The first issue of his new series Joker boasts all the promise and excitement of his aforementioned series, and showcases a writer prepared to interrogate why exactly the character of Joker – a murderous, psychopathic madman that, as this first issue proclaims, is evil incarnate – garners so much attention and fandom. For a problematic but fan-favourite figure, Joker #1 introduces what I suspect will be a key theme of this series – a kind of meta commentary upon why we as a society and culture are so fascinated with the ‘bad guys’. Joker seems to be speaking specifically to a world in which serial killers and murderers on death row can attract ‘groupies’ and ‘fans’, one in which it has become a culturally acceptable trend for true crime series and Netflix docs to capture their lives and crimes for the enjoyment(?) of the everyday viewer.

This mode of interrogation is established by the fact that Joker #1 is told mostly from the perspective of Detective James Gordon, a broken man following the loss of his son and haunted at all times by the acts committed by the Joker against himself and his family.
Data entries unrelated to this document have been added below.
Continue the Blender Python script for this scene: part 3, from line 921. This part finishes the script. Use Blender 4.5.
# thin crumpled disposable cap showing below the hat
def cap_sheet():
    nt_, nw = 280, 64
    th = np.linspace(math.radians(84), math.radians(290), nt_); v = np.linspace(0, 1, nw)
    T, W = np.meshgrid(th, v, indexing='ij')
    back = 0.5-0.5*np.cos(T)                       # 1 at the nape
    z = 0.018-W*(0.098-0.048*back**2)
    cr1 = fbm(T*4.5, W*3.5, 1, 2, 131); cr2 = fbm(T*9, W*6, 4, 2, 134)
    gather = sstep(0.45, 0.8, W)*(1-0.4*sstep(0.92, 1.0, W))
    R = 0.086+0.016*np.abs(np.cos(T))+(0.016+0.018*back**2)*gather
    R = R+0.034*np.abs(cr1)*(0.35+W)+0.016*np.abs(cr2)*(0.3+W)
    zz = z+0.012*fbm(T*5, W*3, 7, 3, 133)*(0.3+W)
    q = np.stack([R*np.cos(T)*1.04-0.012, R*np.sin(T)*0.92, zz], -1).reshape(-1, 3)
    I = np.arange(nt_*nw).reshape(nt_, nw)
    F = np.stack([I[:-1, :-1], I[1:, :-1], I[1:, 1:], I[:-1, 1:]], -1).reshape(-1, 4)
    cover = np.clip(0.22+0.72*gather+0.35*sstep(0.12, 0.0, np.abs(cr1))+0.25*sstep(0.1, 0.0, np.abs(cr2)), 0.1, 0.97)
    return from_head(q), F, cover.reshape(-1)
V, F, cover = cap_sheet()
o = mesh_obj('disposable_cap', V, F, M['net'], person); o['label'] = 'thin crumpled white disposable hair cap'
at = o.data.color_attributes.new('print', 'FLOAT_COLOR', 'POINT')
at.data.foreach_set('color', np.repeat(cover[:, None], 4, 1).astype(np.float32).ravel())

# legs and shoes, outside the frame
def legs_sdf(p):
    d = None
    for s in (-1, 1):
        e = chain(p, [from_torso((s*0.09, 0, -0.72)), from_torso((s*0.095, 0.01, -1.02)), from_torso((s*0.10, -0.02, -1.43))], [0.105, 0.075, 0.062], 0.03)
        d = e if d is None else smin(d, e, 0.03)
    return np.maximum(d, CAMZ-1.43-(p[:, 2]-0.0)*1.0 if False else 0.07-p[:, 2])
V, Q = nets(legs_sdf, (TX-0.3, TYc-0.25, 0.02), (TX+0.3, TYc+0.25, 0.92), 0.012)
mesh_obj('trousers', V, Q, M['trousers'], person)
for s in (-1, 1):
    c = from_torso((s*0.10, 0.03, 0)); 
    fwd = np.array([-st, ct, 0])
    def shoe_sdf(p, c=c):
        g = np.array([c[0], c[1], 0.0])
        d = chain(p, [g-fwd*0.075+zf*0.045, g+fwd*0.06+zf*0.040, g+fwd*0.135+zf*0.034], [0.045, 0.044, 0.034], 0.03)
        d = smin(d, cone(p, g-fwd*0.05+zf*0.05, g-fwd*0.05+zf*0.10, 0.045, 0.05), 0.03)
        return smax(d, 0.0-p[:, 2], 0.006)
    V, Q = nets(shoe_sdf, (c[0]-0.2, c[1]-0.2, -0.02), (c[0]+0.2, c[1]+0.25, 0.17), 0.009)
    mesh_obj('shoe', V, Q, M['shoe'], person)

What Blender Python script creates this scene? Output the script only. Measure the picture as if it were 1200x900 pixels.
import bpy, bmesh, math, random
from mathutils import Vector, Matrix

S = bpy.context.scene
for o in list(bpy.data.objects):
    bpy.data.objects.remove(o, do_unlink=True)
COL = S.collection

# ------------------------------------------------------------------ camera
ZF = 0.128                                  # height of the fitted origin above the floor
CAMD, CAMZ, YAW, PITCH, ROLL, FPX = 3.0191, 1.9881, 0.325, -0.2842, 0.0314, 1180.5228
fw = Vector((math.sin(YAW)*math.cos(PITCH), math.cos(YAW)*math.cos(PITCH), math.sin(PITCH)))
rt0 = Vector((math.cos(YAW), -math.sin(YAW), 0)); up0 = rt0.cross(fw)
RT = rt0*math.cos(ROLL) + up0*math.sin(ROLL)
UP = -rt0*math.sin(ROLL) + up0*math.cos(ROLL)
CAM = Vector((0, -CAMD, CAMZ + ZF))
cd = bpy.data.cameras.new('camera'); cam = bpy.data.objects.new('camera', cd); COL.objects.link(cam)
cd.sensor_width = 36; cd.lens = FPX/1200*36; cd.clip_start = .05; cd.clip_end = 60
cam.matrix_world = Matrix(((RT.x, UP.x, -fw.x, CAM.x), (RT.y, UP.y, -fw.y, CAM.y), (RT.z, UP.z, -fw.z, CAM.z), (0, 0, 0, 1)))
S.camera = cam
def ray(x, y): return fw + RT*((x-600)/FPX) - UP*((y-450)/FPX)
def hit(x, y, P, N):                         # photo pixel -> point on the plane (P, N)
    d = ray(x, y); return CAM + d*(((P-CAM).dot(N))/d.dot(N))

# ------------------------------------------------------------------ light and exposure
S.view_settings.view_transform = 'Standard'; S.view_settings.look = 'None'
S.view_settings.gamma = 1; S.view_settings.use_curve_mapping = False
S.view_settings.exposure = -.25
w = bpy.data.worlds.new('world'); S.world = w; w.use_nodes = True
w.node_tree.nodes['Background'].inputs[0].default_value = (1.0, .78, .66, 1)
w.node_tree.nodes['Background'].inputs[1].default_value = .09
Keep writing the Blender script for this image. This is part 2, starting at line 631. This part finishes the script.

Alan Moore’s The Killing Joke is the most evident urtext here, with Guillem March’s intense artwork explicitly drawing upon that iconic Batman/Joker story at multiple points throughout this first issue.
Tynion’s pedigree as a horror writer and enthusiast (epitomised by Something is Killing the Children as well as his anthology horror magazine Razorblades) is also in full force, with storytelling and artwork drawing upon the psychological horror of films like Silence of the Lambs. However, what appears to be the central premise of this series – Gordon tasked with hunting down the titular villain, hired by a shadowy and anonymous collective – also leans into the tropes of film noir and detective fiction.
Joker #1, as such, offers a clear sense of what this series will be about from the get-go, and effortlessly underlines its potential to reinvigorate this character and perhaps address the elephant in the room around his continued popularity – why is this character so engaging and what does that say about ourselves?